Pierwszy egzemplarz tramwaju Moderus Gamma z poznańskim numerem taborowym #500

Pierwszy egzemplarz tramwaju Moderus Gamma z poznańskim numerem taborowym #500 Fot. Modertrans

Jakie tramwaje trafią do Olsztyna w drugim etapie? Z pewnością w przetargu będzie chciał wystartować dostawca dotychczasowych wozów, czyli Solaris. Podpoznański producent od 2017 roku tramwaje produkuje już wspólnie z niemieckim Stadlerem, z którym założył spółkę joint venture Solaris Tram.
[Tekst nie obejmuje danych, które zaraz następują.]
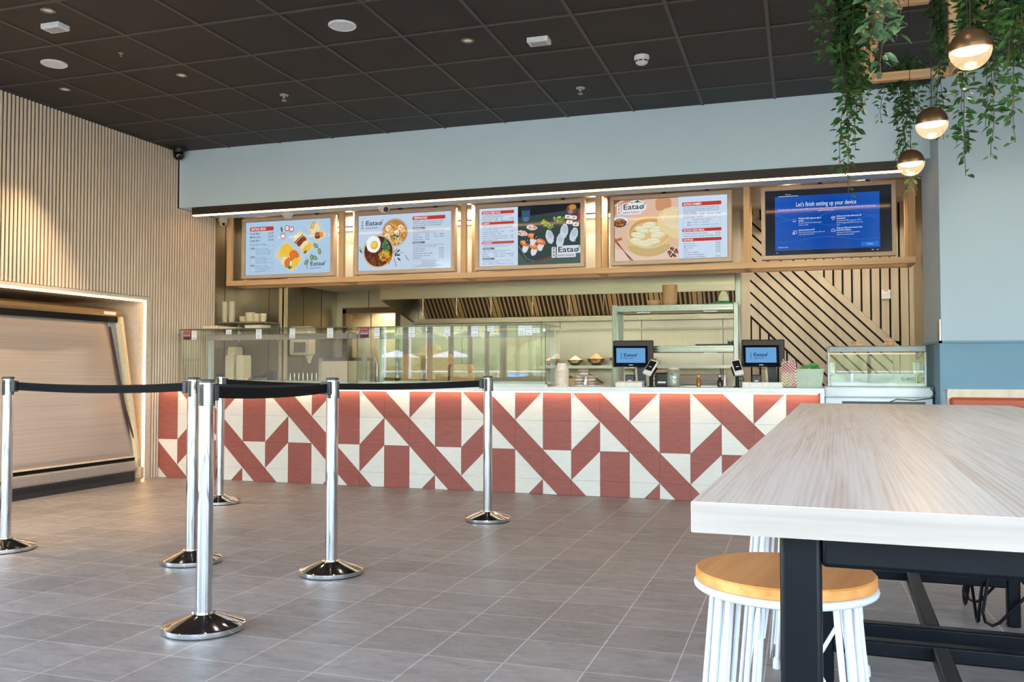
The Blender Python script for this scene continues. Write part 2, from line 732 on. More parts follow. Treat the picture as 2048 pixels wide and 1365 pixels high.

Najpierw konsorcjum, a teraz już wspólna spółka startuje w polskich przetargach ze swoim modelem Tramino, znanym z Olsztyna czy Poznania. Z rywalizacji o olsztyńskie zamówienie na pewno nie zrezygnuje bydgoska Pesa, która po okresie lekkiej zamówieniowej zadyszki znów ma wolne moce przerobowe i nie odpuszcza żadnego polskiego przetargu na tramwaje. Czy zaoferuje Olsztynowi model Swing, Twist czy Jazz, będzie zależało od wymagań zamawiającego i specyfikacji przetargowej. Pod uwagę trzeba też brać trzeciego gracza. Spółka-córka MPK Poznań, czyli Modertrans, zaprezentowała w końcu zapowiadany od wielu, wielu lat w pełni niskopodłogowy tramwaj Moderus Gamma i już zdobyła pierwsze zamówienie – aż na 50 jego sztuk (21 lutego producent podpisał umowę z – a jakże – Poznaniem). Modertrans pochwalił się w mediach, że przedstawiciele innych miast oglądali już jego najnowsze dziecko i wśród miast zainteresowanych Gammą wymienił także Olsztyn. Ofert zagranicznych producentów w olsztyńskim przetargu raczej spodziewać się nie należy, bo 10 czy nawet 14 wozów, w dodatku dość tanich jak na zachodnie standardy, to nie atrakcja dla dużych graczy – oni skuszą się co najwyżej na nowy przetarg Warszawy, która planuje kupić 213 tramwajów za ponad 2,3 mld zł!